Tuesday, February 24, 2009

New Homeowner Affordability and Stability Plan

Questions and Answers to the Obama $75 Billion Plan to Aid 9 Million borrowers suffering from falling home prices & unaffordable payments

Borrowers Who Are Current on Their Mortgage:

Q: I owe more than my property is worth, do I still qualify to
refinance under the Homeowner Affordability and Stability Plan?
A: Eligible loans will now include those where the new first mortgage (including any refinancing costs) will not exceed 105% of the current market value of the property. For example, if your property is worth $200,000 but you owe $210,000 or less you may qualify. The current value of your property will be determined after you apply to refinance.

Q: Will refinancing reduce the amount that I owe on my loan?
A: No. The objective of the Homeowner Affordability and Stability Plan is to help borrowers refinance into safer, more affordable fixed rate loans. Refinancing will not reduce the amount you owe to the first mortgage holder or any other debt you owe. However, by reducing the interest rate, refinancing should save you money by reducing the amount of interest that you repay over the life of the loan.

Q: When can I apply?
A: Mortgage lenders will begin accepting applications after the details are announced on March 4, 2009.

Q: What are the interest rate and other terms of this refinance offer?
A: The objective of the Homeowner Affordability and Stability Plan is to provide borrowers with a safe loan program with a fixed, affordable payment.
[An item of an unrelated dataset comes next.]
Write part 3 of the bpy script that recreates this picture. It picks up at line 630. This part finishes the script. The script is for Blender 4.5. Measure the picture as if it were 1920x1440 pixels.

All loans refinanced under the plan will have a 30 or 15 year term with a fixed interest rate. The rate will be based on market rates in effect at the time of the
refinance and any associated points and fees quoted by the lender. Interest rates may vary across
lenders and over time as market rates adjust. The refinanced loans will have no prepayment penalties or balloon notes.

Borrowers Who Are at Risk of Foreclosure:

Q: How do I know if I qualify for a payment reduction under the Homeowner Affordability and
Stability Plan?
A: In general, you may qualify for a mortgage modification if (a) you occupy your house as your primary residence; (b) your monthly mortgage payment is greater than 31% of your monthly gross income; and (c) your loan is not large enough to exceed current Fannie Mae and Freddie Mac loan limits. Final
eligibility will be determined by your mortgage lender based on your financial situation and detailed
guidelines that will be available on March 4, 2009.

Q: Do I need to be behind on my mortgage payments to be eligible for a modification?
A: No. Borrowers who are struggling to stay current on their mortgage payments may be eligible if their income is not sufficient to continue to make their mortgage payments and they are at risk of imminent default. This may be due to several factors, such as a loss of income, a significant increase in expenses, or an interest rate that will reset to an unaffordable level.

Q: I heard the government was providing a financial incentive to borrowers. Is that true?
A: Yes. To encourage borrowers who work hard to retain homeownership, the Homeowner Affordability and Stability Plan provides incentive payments as a borrower makes timely payments on the modified loan. The incentive will accrue on a monthly basis and will be applied directly to reduce your mortgage debt. Borrowers who pay on time for five years can have up to $5,000 applied to reduce their debt by the end of that period.

Q: My loan is scheduled for foreclosure soon. What should I do?
A: Contact your mortgage servicer or credit counselor. Many mortgage lenders have expressed their intention to postpone foreclosure sales on all mortgages that may qualify for the modification in order to allow sufficient time to evaluate the borrower’s eligibility. We support this effort.

Q: How much will a modification cost me?
A: There is no cost to borrowers for a modification under the Homeowner Affordability and Stability Plan. If you wish to get assistance from a HUD-approved housing counseling agency or are referred to a
counselor as a condition of the modification, you will not be charged a fee. Borrowers should beware of any organization that attempts to charge a fee for housing counseling or modification of a delinquent loan, especially if they require a fee in advance.